In the discussion, however, one of my students argued for a customer satisfaction measure. I’m accustomed to thinking about customer satisfaction in terms of the more global measures of the ACSI or the annual Accenture survey that recently became available for 2008. It took me awhile to wrap my head around site satisfaction as an important objective, but the more I thought about it the better idea I thought it was—thanks, Ted!
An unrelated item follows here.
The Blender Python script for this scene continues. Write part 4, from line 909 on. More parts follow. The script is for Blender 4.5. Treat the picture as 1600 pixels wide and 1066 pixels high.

The tip he gave me was to Avinash Kaushik’s free tool. Yes, it’s a pop-up and those are annoying. But it’s free, easy and allows the user to do a reasonable amount of editing within the basic 4-question template. So I set up an account and took the tool for a test drive.
It’s easy to revise the basic 4-question survey

My only real annoyance with the system was that I got a marketing email from 4Q before the survey was even processed and available. They have a clever approach, though. If you’ve had a bad experience with the site, send them the URL and they’ll try to get the site to install the satisfaction tool. Good thinking!

In the process I found an interesting article. Dan Greenfield is arguing for a ranking system that would allow benchmarking of social media efforts. As he notes, we’re pretty far from that sort of a standard for social media metrics, but it’s an interesting concept to watch.
In the meantime, serious thinking about how to measure the success of your social media efforts is in order!